Motorist Rights Group Sues Over Camera Data

By Jaklitsch Law Group of Jaklitsch Law Group on Sunday, August 25, 2013.


Municipalities in Maryland have a duty under the Maryland Public Information Act (MPIA) to provide citizens with documents related to government activities. When it comes to speed cameras, however, some towns are maintaining a code of silence. To force them to talk, Ron Ely, head of the Maryland Drivers Alliance, filed suit in the Prince George’s County circuit court last week asking a judge to force them to comply in full with the law.

It has been more than 1000 days since Ely filed a formal request for correspondence between Brentwood and the State Highway Administration concerning changes to the speed limit on Rhode Island Avenue where a speed camera is active. After receiving no response to the request made by certified mail in October 2010, another letter was sent in December 2011. The town eventually responded in June 2012, demanding that Ely pay a schedule of fees for the involvement of various town employees, including $200 an hour for the town attorney. The total cost to access the documents was left open-ended. Ely considered this response a constructive denial of his request.

“An agency which places cameras on every street corner shouldn’t be allowed to break the law in order to keep secrets,” Ely told TheNewspaper. “However this really isn’t about speed cameras. If local governments can conceal potentially embarrassing information from the public on this issue, then what else will they be allowed to hide?”

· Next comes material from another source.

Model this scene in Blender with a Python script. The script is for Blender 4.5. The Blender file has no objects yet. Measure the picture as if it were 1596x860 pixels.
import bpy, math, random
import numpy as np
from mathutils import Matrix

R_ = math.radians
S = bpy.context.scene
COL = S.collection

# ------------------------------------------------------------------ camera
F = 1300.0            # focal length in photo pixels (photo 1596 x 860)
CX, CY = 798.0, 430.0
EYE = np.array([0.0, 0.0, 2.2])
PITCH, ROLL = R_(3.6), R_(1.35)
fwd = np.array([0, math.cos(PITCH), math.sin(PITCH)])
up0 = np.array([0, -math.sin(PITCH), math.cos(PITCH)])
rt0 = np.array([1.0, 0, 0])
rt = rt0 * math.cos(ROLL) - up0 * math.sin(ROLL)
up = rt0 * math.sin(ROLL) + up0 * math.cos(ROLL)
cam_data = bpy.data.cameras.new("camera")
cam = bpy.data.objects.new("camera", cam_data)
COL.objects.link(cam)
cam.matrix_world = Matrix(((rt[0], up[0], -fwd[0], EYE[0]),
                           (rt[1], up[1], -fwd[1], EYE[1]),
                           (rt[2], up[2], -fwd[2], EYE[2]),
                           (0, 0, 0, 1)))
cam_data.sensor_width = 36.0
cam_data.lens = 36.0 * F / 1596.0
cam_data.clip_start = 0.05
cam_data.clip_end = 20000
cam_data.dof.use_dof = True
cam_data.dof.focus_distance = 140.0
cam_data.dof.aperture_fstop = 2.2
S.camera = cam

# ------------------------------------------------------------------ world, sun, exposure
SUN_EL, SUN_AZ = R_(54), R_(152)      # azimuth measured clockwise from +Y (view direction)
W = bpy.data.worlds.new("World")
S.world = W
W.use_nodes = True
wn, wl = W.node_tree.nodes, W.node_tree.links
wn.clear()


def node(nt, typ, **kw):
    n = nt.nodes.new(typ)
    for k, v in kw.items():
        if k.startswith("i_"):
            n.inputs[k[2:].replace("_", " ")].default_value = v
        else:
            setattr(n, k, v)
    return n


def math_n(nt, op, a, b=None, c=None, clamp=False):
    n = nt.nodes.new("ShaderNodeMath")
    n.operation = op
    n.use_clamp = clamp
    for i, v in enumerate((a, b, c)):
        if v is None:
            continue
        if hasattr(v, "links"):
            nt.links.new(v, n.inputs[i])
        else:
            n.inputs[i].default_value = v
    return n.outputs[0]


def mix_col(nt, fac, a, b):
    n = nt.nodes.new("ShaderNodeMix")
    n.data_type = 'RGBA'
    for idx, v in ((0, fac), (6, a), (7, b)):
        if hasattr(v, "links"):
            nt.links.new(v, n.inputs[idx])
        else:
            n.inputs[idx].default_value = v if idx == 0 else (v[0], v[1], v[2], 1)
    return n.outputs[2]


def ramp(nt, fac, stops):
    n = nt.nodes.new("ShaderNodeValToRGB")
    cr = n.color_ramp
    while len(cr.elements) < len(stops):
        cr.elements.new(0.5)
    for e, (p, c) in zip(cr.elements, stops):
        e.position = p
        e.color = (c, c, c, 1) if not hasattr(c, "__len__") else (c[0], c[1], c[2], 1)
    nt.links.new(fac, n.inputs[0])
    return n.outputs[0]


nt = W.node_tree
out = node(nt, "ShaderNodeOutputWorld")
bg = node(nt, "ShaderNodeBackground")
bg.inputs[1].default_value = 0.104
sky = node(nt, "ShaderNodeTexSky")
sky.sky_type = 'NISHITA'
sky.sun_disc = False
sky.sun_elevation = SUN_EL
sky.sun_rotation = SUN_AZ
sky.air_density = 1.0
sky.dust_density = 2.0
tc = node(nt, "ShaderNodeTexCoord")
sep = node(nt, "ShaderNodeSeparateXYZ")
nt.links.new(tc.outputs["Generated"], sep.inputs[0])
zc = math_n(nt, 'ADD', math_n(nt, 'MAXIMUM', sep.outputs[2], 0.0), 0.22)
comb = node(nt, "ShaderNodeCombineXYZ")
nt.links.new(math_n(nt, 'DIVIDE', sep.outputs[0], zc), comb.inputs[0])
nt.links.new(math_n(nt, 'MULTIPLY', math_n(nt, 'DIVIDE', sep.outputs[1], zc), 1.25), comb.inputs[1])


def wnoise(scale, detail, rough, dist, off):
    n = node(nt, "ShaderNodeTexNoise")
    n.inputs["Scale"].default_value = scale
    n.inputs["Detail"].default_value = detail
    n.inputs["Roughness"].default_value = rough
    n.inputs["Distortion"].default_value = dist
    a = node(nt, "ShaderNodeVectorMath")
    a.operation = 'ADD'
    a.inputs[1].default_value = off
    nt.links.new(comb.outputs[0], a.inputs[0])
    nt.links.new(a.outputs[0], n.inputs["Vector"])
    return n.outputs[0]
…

In Morningside, Ely is not seeking obscure or difficult to obtain records. Instead, he wants the calibration certificates and daily setup logs that must be “kept on file” under the state’s speed camera authorization statute. Already, two localities have been caught violating state law in allowing a private company to operate cameras without documenting the calibrations, as required.

Ely filed the request on June 5, but it failed to respond within thirty days, as required under the public records statute. After calling the town, Ely finally received an email from the town atttorney on July 25 neither granting nor denying the request.

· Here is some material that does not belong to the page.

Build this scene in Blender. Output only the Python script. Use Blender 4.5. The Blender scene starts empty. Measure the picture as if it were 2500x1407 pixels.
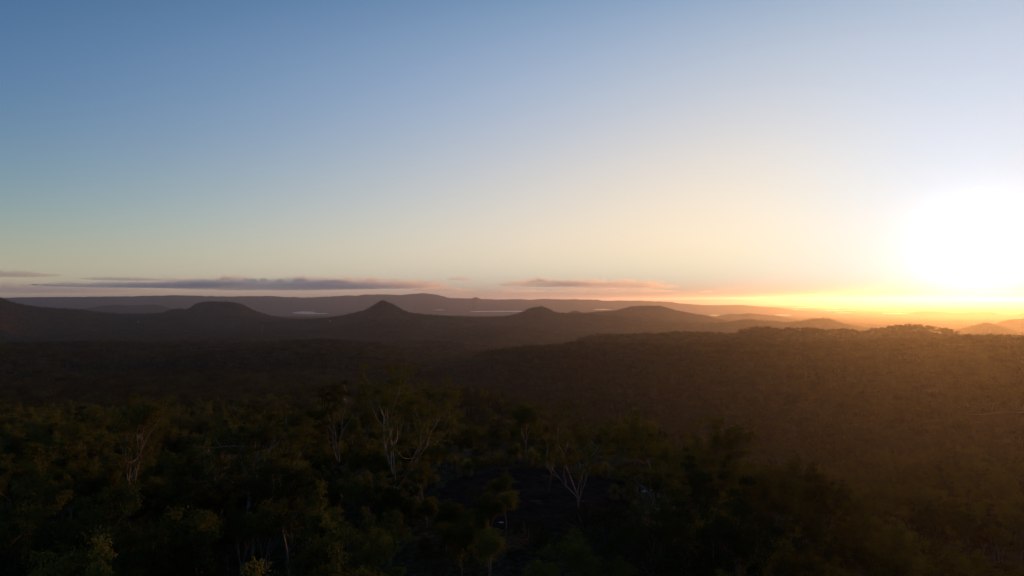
import bpy, math, random
import numpy as np
R = math.radians
sc = bpy.context.scene
COL = sc.collection
rng = np.random.default_rng(11)
random.seed(5)

# ------------------------------------------------------------------ camera, sky, sun, exposure
CZ = 400.0                      # camera height above the zero of the terrain heights (m)
SUN_AZ, SUN_EL = 34.4, 2.7      # degrees, clockwise from the view axis / above the horizon
cam = bpy.data.cameras.new('camera')
cam_o = bpy.data.objects.new('camera', cam)
COL.objects.link(cam_o)
cam.lens = 24
cam.sensor_width = 36
cam.clip_start = 1.0
cam.clip_end = 200000
cam_o.location = (0, 0, CZ)
cam_o.rotation_euler = (R(90 + 1.014), 0, 0)
sc.camera = cam_o

world = bpy.data.worlds.new('World')
sc.world = world
world.use_nodes = True
nt = world.node_tree
bg = nt.nodes['Background']
sky = nt.nodes.new('ShaderNodeTexSky')
sky.sky_type = 'NISHITA'
sky.sun_disc = False
sky.sun_elevation = R(SUN_EL)
sky.sun_rotation = R(SUN_AZ)
sky.altitude = 600
sky.air_density = 1.0
sky.dust_density = 0.9
sky.ozone_density = 1.6
N_, L_ = nt.nodes.new, nt.links.new
def vm(op, *ins):
    n = N_('ShaderNodeVectorMath'); n.operation = op
    for i, x in enumerate(ins):
        if isinstance(x, (tuple, list)): n.inputs[i].default_value = x
        elif isinstance(x, (int, float)): n.inputs['Scale'].default_value = x
        else: L_(x, n.inputs['Scale'] if (op == 'SCALE' and i == 1) else n.inputs[i])
    return n.outputs['Value'] if op == 'DOT_PRODUCT' else n.outputs[0]
def mt(op, *ins):
    n = N_('ShaderNodeMath'); n.operation = op
    for i, x in enumerate(ins):
        if isinstance(x, (int, float)): n.inputs[i].default_value = x
        else: L_(x, n.inputs[i])
    return n.outputs[0]
tc = N_('ShaderNodeTexCoord')
sep = N_('ShaderNodeSeparateXYZ')
L_(tc.outputs['Generated'], sep.inputs[0])
mr = N_('ShaderNodeMapRange')
mr.inputs['From Min'].default_value = 0.0
mr.inputs['From Max'].default_value = 0.42
L_(sep.outputs['Z'], mr.inputs['Value'])
SKY_A = [(0.003, 0.3276, 0.3027, 0.3141), (0.02, 0.3685, 0.3791, 0.3788), (0.045, 0.299, 0.3039, 0.2512), (0.075, 0.2004, 0.271, 0.2667), (0.11, 0.1327, 0.2345, 0.2947), (0.16, 0.0974, 0.185, 0.2899), (0.22, 0.0645, 0.145, 0.286), (0.32, 0.0421, 0.1125, 0.2402), (0.42, 0.0206, 0.0719, 0.167)]
SKY_B = [(0.0, -0.5138, -1.0109, -0.695), (0.02, -0.1016, -0.0194, 0.3352), (0.05, 0.7197, 0.5366, 0.6999), (0.1, 1.6627, 0.8718, 0.5719), (0.2, 2.3249, 1.3389, 0.6798), (0.42, 2.8312, 1.7311, 1.1734)]
def smooth_table(tab):
    z = np.array([t[0] for t in tab]); v = np.array([t[1:] for t in tab])
    u = np.linspace(0, math.sqrt(.42), 241)                 # even steps in the square root of the height
    f = np.stack([np.interp(u ** 2, z, v[:, k]) for k in range(3)], 1)
    x = np.arange(-60, 61); w = np.exp(-.5 * (x / 17.0) ** 2); w /= w.sum()
    p = np.concatenate([2 * f[0] - f[60:0:-1], f, 2 * f[-1] - f[-2:-62:-1]])
    g = np.stack([np.convolve(p[:, k], w, 'valid') for k in range(3)], 1)
    q = np.linspace(0, math.sqrt(.42), 31)
    return [(float(a * a),) + tuple(float(np.interp(a, u, g[:, k])) for k in range(3)) for a in q]
def ramp_node(tab, off, div):
    n = N_('ShaderNodeValToRGB'); c = n.color_ramp; c.interpolation = 'LINEAR'
    tab = smooth_table(tab)
    while len(c.elements) < len(tab): c.elements.new(.5)
    for e, t in zip(c.elements, tab):
        e.position = t[0] / .42
        e.color = (*[(v + off) / div for v in t[1:]], 1)
    L_(mr.outputs[0], n.inputs[0])
    return n.outputs[0]
rA = ramp_node(SKY_A, 0, 1)                    # colour of the sky by height
rB = ramp_node(SKY_B, 1.1, 4.1)                    # how it grows towards the sun
gm = N_('ShaderNodeGamma'); gm.inputs['Gamma'].default_value = .3
L_(sky.outputs[0], gm.inputs['Color'])
SUNV = (math.sin(R(SUN_AZ)) * math.cos(R(SUN_EL)), math.cos(R(SUN_AZ)) * math.cos(R(SUN_EL)), math.sin(R(SUN_EL)))
cosg = vm('DOT_PRODUCT', tc.outputs['Generated'], SUNV)
cp = mt('MAXIMUM', cosg, 0.0)
c8 = mt('POWER', cp, 8.0)
c40 = mt('POWER', cp, 40.0)
cfl = mt('MAXIMUM', cosg, 0.22)                # the sky away from the sun stays as at the left of the view
sB = N_('ShaderNodeSeparateXYZ')
L_(rB, sB.inputs[0])
cx = N_('ShaderNodeCombineXYZ')
for i, (q, u) in enumerate([(-.283, -.634), (-.093, -.20), (-.189, .414)]):
    slope = mt('SUBTRACT', mt('MULTIPLY', sB.outputs[i], 4.1), 1.1)
    L_(mt('EXPONENT', mt('ADD', mt('ADD', mt('MULTIPLY', cfl, slope), mt('MULTIPLY', c8, q)), mt('MULTIPLY', c40, u))), cx.inputs[i])
body = vm('MULTIPLY', vm('MULTIPLY', gm.outputs[0], rA), cx.outputs[0])
off = mt('SUBTRACT', cosg, 1.0)
core = vm('SCALE', (.5, .5, .5), mt('EXPONENT', mt('MULTIPLY', off, 500.0)))
tot = vm('SCALE', vm('ADD', body, core), 1 / .12)
L_(tot, bg.inputs[0])
bg.inputs[1].default_value = 0.12

sun = bpy.data.lights.new('sun', 'SUN')
sun.energy = 3.3
sun.angle = R(0.53)
sun.color = (1.0, 0.40, 0.085)
sun_o = bpy.data.objects.new('sun', sun)
COL.objects.link(sun_o)
sun_o.location = (0, 0, CZ + 50)
sun_o.rotation_euler = (R(90 - SUN_EL), 0, R(180 - SUN_AZ))

sc.view_settings.view_transform = 'Standard'
sc.view_settings.look = 'None'
sc.view_settings.gamma = 1
sc.view_settings.use_curve_mapping = False
sc.view_settings.exposure = 0.0
sc.render.engine = 'CYCLES'
sc.cycles.max_bounces = 5
sc.cycles.diffuse_bounces = 2
sc.cycles.transmission_bounces = 3
sc.cycles.transparent_max_bounces = 12
sc.cycles.volume_bounces = 2
sc.cycles.use_denoising = True
sc.cycles.sample_clamp_indirect = 4
HAZE_DENSITY = 2.8e-5
HAZE_G = 0.78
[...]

“Please be advised that the town of Morningside is not the speed monitoring system operator as that term is defined in the Maryand Annotated Code, and therefore, the town of Morningside does not maintain the records and documents pursuant to your request,” Morningside town attorney Todd K. Pounds wrote on August 5.

This is a significant admission. Brekford operates the camera program in return for a 40 percent cut of every ticket the Maryland-based company is able to issue, an arrangement specifically outlawed under Maryland statute when a private company “operates” the system.

The suit at hand is not a class action. It merely asks the court to declare items that must be “kept on file” are public records that must be disclosed and recommends town officials be fined $1000 for non-compliance.

“I thought long and hard before taking this action,” Ely said. “But it’s been almost 3 years since I first tried to get records from Brentwood, and both municipalities were given plenty of chances to reach a mutually agreeable solution for providing documents.”